**DATA EXCERPTS**
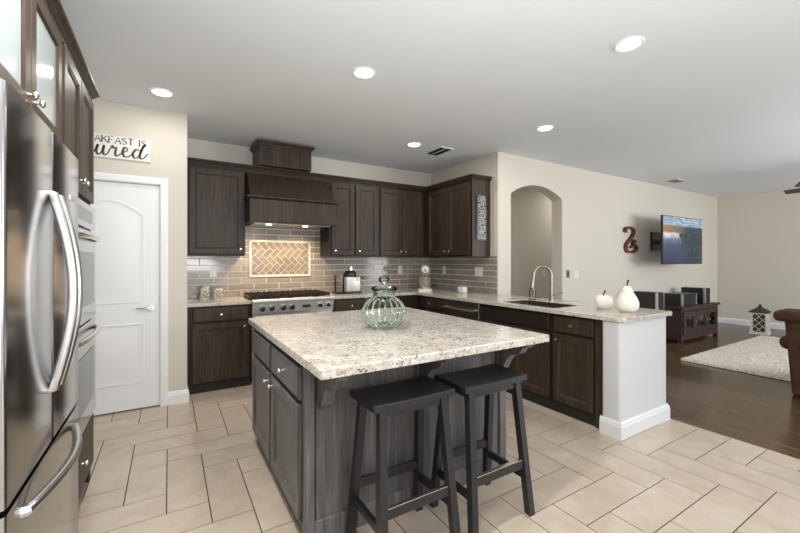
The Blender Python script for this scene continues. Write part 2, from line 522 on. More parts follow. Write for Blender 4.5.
tile_object('trim_4', polys, lambda a, b, c_: (XW-0.003-c_, a, b), 0.006, M['subway'], M['grout2'], [rect(YT+0.012, YB, C0, 1.435)], kind='structure', label='taupe glass subway tile backsplash beside the arch wall')
# framed herringbone panel over the range
hx0, hx1, hz0, hz1 = hole
polys = []
tw = 0.066
ca, sa = math.cos(PI/4), math.sin(PI/4)
cx, cz = (hx0+hx1)/2, (hz0+hz1)/2
for i in range(-14, 15):
    for jj in range(-14, 15):
        k = (i+jj) % 4
        if k == 0: r = (i, i+2, jj, jj+1)
        elif k == 2: r = (i, i+1, jj, jj+2)
        else: continue
        P = rect(r[0]*tw, r[1]*tw, r[2]*tw, r[3]*tw, 0.0042)
        P = [(cx+a*ca-b_*sa, cz+a*sa+b_*ca) for a, b_ in P]
        P = clip(P, hx0+0.03, hx1-0.03, hz0+0.03, hz1-0.03)
        if P: polys.append(P)
hp = tile_object('trim_5', polys, lambda a, b, c_: (a, YB-0.004-c_, b), 0.006, M['subherr'], M['linertile'], [rect(hx0, hx1, hz0, hz1)], kind='structure', label='framed herringbone tile panel over the range')
ORG[hp.name] = Vector((0, 0, 0))
f = B()
for (a, b_, c_, e) in ((hx0, hx1, hz0, hz0+0.03), (hx0, hx1, hz1-0.03, hz1), (hx0, hx0+0.03, hz0+0.03, hz1-0.03), (hx1-0.03, hx1, hz0+0.03, hz1-0.03)):
    f.box(a, b_, YB-0.022, YB-0.003, c_, e, 0.006, 2)
f.build('liner_frame', M['linertile'], hp, smooth=True)

# ================================================================== CABINETS
def knob(fr, u, v, w0, parent, r=0.015):
    k = B(fr)
    # revolve along the outward axis
    prof = [(0.007, 0), (0.006, 0.012), (r*0.95, 0.017), (r, 0.022), (r*0.8, 0.027), (0.002, 0.029)]
    n = 14
    k.loft([[(u+rr*math.cos(2*PI*i/n), v+rr*math.sin(2*PI*i/n), w0+z) for i in range(n)] for rr, z in prof])
    k.build('knob', M['nickel'], parent, smooth=True)
def door_part(fr, u0, u1, v0, v1, parent, m='cab', knobuv=None, name='door', w0=0.0):
    dd = B(fr).shaker(u0, u1, v0, v1, w0).build(name, M[m], parent)
    if knobuv: knob(fr, knobuv[0], knobuv[1], w0+0.02, dd)
    return dd
def drawer_part(fr, u0, u1, v0, v1, parent, m='cab', kn=True, w0=0.0):
    dd = B(fr).slab(u0, u1, v0, v1, w0).build('drawer', M[m], parent)
    if kn: knob(fr, (u0+u1)/2, (v0+v1)/2, w0+0.02, dd)
    return dd

UZ0, UZ1 = 1.43, 2.425
YU = 4.685     # face of the upper cabinets
frU = ((0, YU, 0), (1, 0, 0), (0, -1, 0))
def upper(x0, x1, doors, knobs, label, name='wall_cabinet'):
    t = thing(name, ((x0+x1)/2, YB, UZ0), label, 'cabinet')
    B().box(x0, x1, YU, YB-0.011, UZ0, UZ1).build('body', M['cabin'], t)
    for (a, b_), kx in zip(doors, knobs):
        door_part(frU, a, b_, UZ0+0.02, UZ1-0.035, t, knobuv=(kx, UZ0+0.075))
    return t
upper(0.155, 0.752, [(0.185, 0.735)], [0.70], 'single door dark wall cabinet between the pantry wall and the range hood')
upper(1.772, 2.50, [(1.80, 2.125), (2.145, 2.48)], [1.845, 2.19], 'two door dark wall cabinet just right of the range hood')
upper(2.50, 3.325, [(2.525, 2.882), (2.890, 3.245)], [2.845, 2.93], 'two door dark wall cabinet in the back corner')
# right wall upper
XU = 3.325
t = thing('wall_cabinet', (XW, 4.2, UZ0), 'dark wall cabinet on the right wall with a black sign on its end', 'cabinet')
B().box(XU, XW-0.011, 3.69, 5.018, UZ0, UZ1).build('body', M['cabin'], t)
frR = ((XU, 0, 0), (0, 1, 0), (-1, 0, 0))
door_part(frR, 3.715, 4.16, UZ0+0.02, UZ1-0.035, t, knobuv=(4.12, UZ0+0.075))
door_part(frR, 4.17, 4.64, UZ0+0.02, UZ1-0.035, t, knobuv=(4.215, UZ0+0.075))
B().box(XU+0.004, XW-0.011, 3.682, 3.69, UZ0, UZ1).build('end_panel', M['cab'], t)

# crown moulding (follows the upper run, hood included, with a rope bead)
def crown(name, path, z0, label, rope=True):
    prof = [(0, 0), (0.006, 0), (0.010, 0.012), (0.018, 0.016), (0.030, 0.034), (0.042, 0.042), (0.042, 0.056), (0, 0.056)]
    P = [Vector((a, b_, z0)) for a, b_ in path]
    rings = []
    for i in range(len(P)):
        d0 = (P[i]-P[i-1]).normalized() if i > 0 else (P[1]-P[0]).normalized()
        d1 = (P[i+1]-P[i]).normalized() if i < len(P)-1 else d0
        n0 = Vector((d0.y, -d0.x, 0)); n1 = Vector((d1.y, -d1.x, 0))
        nn = n0+n1; nn = nn/nn.dot(n0)
        rings.append([P[i]+nn*a+Vector((0, 0, z)) for a, z in prof])
    bb = B(); bb.loft(rings)
    if rope:
        for a, b_ in zip(P, P[1:]):
            n = int((b_-a).length/0.022)
            dirv = (b_-a).normalized(); nv = Vector((dirv.y, -dirv.x, 0))
            for k in range(n):
                q = a+dirv*(0.011+k*0.022)+nv*0.012+Vector((0, 0, 0.006))
                bb.hexa([q+dirv*-0.007+nv*-0.004+Vector((0, 0, -0.006)), q+dirv*0.007+nv*-0.004+Vector((0, 0, -0.006)), q+dirv*0.007+nv*0.006+Vector((0, 0, -0.006)), q+dirv*-0.007+nv*0.006+Vector((0, 0, -0.006)),
                         q+dirv*-0.007+nv*-0.004+Vector((0, 0, 0.006)), q+dirv*0.007+nv*-0.004+Vector((0, 0, 0.006)), q+dirv*0.007+nv*0.006+Vector((0, 0, 0.006)), q+dirv*-0.007+nv*0.006+Vector((0, 0, 0.006))])
    o = bb.build(name, M['cab'])
    o['label'] = label
    return struct(o)
crown('trim_6', [(0.155, YU), (XU, YU), (XU, 3.682), (XW-0.011, 3.682)], UZ1, 'dark crown moulding over the back cabinets')

# black sign on the cabinet end
t = thing('cabinet_sign', (3.535, 3.68, 1.63), 'narrow black sign with white lettering on the wall cabinet end', 'sign')
B().box(3.385, 3.585, 3.668, 3.681, 1.63, 2.235, 0.003, 1).build('board', M['black'], t)
mk = B()
rs = random.Random(3)
z = 1.655
while z < 2.20:            # rows of illegible white strokes, as in the photograph
    hgt = rs.choice((0.022, 0.03, 0.04))
    x = 3.418
    while x < 3.545:
        wv = rs.uniform(0.006, 0.016)
        k = rs.random()
        if k < 0.55: mk.box(x, x+0.004, 3.6655, 3.668, z, z+hgt)
        if k > 0.25: mk.box(x, x+wv, 3.6655, 3.668, z+rs.choice((0, 0.5, 0.85))*hgt, z+rs.choice((0, 0.5, 0.85))*hgt+0.004) if False else mk.box(x, x+wv, 3.6655, 3.668, z+0.85*hgt, z+hgt)
        if k > 0.5: mk.box(x, x+wv, 3.6655, 3.668, z, z+0.15*hgt)
        x += wv+0.005
    z += hgt+0.010
mk.build('lettering', M['plastic'], t)

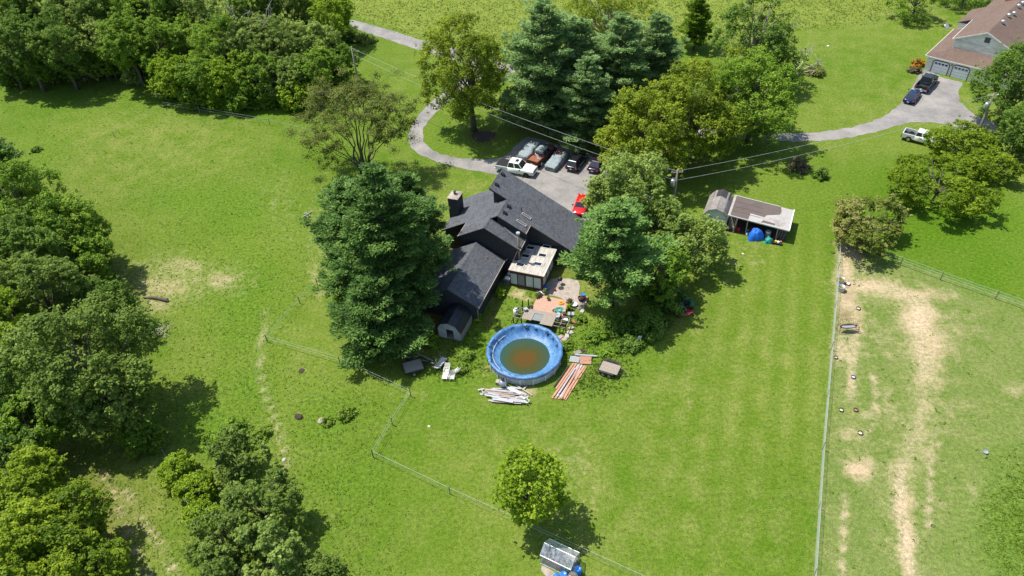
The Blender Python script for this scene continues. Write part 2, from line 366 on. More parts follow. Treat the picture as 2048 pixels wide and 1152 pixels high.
dirt = np.maximum.reduce([stroke([(1700, 545), (1745, 572), (1800, 585), (1835, 620), (1848, 680), (1862, 740), (1850, 800), (1835, 860), (1812, 930), (1800, 1000), (1806, 1060), (1816, 1110), (1824, 1180)], 26, .26), stroke([(1840, 600), (1850, 700), (1868, 760)], 34, .42), blob([(1735, 572, 70, 16, .8), (1830, 590, 70, 14, .75), (1880, 595, 40, 10, .5), (1838, 640, 40, 38, 1.0), (1862, 690, 45, 45, .75), (1850, 760, 30, 25, .5),
    (1720, 938, 30, 20, 1.1), (1806, 1010, 22, 50, .8), (1815, 1090, 16, 60, .9), (1795, 940, 30, 30, .45), (1692, 540, 20, 35, .75), (1695, 600, 26, 30, .75), (1715, 640, 16, 60, .65), (1690, 700, 30, 22, .6),
    (1700, 868, 38, 14, .45), (1735, 835, 20, 10, .4), (1860, 905, 20, 26, .5), (1855, 870, 40, 30, .3), (1770, 830, 40, 60, .22), (1900, 830, 50, 60, .2), (1760, 680, 50, 50, .25), (1920, 660, 50, 40, .3), (1880, 1000, 40, 60, .2), (1700, 500, 30, 30, .7), (1885, 760, 25, 12, .35), (2030, 780, 30, 14, .4), (1835, 850, 25, 20, .35), (1945, 970, 25, 40, .2),
    (440, 560, 40, 18, .45), (330, 575, 60, 24, .42), (370, 530, 50, 20, .35), (310, 610, 40, 25, .4), (1060, 785, 22, 12, .6), (985, 738, 22, 16, .35), (880, 712, 20, 10, .5), (1036, 588, 18, 8, .8), (1052, 598, 12, 6, .6), (985, 600, 6, 18, .5), (905, 505, 14, 18, .75),
    (1390, 800, 40, 30, .12), (1500, 520, 60, 20, .18), (605, 742, 8, 5, .6), (690, 500, 30, 40, .25), (640, 560, 30, 50, .25), (1100, 950, 40, 60, .2), (1100, 1120, 10, 8, .5)]),
    
    stroke([(1745, 745), (1750, 800), (1752, 830)], 5, .5), stroke([(1862, 930), (1858, 990), (1857, 1050)], 6, .5), stroke([(1690, 1000), (1688, 1060), (1684, 1150)], 6, .42), stroke([(1783, 780), (1760, 830)], 5, .4), stroke([(1700, 720), (1704, 790)], 7, .5), stroke([(1815, 1040), (1818, 1170)], 9, .8)])
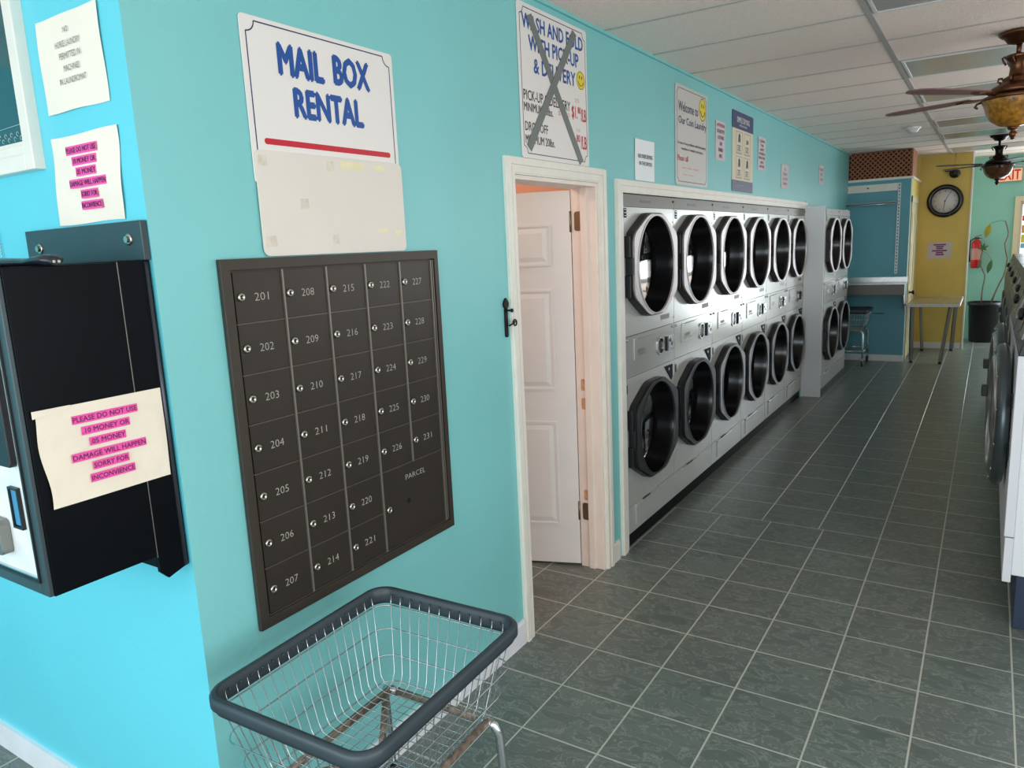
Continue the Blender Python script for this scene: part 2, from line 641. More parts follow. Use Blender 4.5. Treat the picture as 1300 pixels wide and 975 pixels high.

**EXERCISE DIRECTIONS**
Go through the lines above. Select every one that has the string "More".

**SOLUTION TO THIS TASK**
The Blender Python script for this scene continues. Write part 2, from line 522 on. More parts follow. Write for Blender 4.5.
The Blender Python script for this scene continues. Write part 2, from line 366 on. More parts follow. Treat the picture as 2048 pixels wide and 1152 pixels high.
Continue the Blender Python script for this scene: part 2, from line 641. More parts follow. Use Blender 4.5. Treat the picture as 1300 pixels wide and 975 pixels high.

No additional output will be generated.